_Information supplied_

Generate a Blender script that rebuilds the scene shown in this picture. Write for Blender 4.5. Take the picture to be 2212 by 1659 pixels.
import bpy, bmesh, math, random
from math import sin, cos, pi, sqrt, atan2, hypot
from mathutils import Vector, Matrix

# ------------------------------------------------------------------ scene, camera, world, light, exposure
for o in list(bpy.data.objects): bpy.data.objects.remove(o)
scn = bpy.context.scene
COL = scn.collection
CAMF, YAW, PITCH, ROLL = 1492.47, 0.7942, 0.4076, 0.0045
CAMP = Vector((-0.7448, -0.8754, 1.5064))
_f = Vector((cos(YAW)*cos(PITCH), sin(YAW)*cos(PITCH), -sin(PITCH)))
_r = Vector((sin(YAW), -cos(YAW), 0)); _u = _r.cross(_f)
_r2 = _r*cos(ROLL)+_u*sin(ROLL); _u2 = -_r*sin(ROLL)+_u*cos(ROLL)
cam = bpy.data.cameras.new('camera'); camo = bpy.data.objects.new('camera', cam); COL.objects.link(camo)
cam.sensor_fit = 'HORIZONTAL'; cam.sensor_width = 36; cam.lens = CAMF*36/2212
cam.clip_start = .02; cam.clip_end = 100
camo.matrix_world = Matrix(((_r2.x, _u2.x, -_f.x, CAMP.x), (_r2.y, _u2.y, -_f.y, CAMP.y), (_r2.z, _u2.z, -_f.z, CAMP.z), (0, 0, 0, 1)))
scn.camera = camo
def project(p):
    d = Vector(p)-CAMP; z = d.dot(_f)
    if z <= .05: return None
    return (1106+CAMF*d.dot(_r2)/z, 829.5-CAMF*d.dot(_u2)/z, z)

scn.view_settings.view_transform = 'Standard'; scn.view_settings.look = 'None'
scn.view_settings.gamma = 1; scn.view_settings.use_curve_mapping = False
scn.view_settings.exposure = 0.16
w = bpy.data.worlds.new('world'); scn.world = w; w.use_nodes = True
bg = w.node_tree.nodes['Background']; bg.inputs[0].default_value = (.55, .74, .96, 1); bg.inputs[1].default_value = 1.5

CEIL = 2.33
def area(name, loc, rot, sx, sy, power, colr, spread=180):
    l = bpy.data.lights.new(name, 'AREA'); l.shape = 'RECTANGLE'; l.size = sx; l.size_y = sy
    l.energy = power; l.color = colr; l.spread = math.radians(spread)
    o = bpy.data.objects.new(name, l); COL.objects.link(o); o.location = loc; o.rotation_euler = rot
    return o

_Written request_
Without changing anything, quote the lines from the top of the data to the line that contains "from mathutils import Vector, Matrix", including that line.

_Complete response_
Generate a Blender script that rebuilds the scene shown in this picture. Write for Blender 4.5. Take the picture to be 2212 by 1659 pixels.
import bpy, bmesh, math, random
from math import sin, cos, pi, sqrt, atan2, hypot
from mathutils import Vector, Matrix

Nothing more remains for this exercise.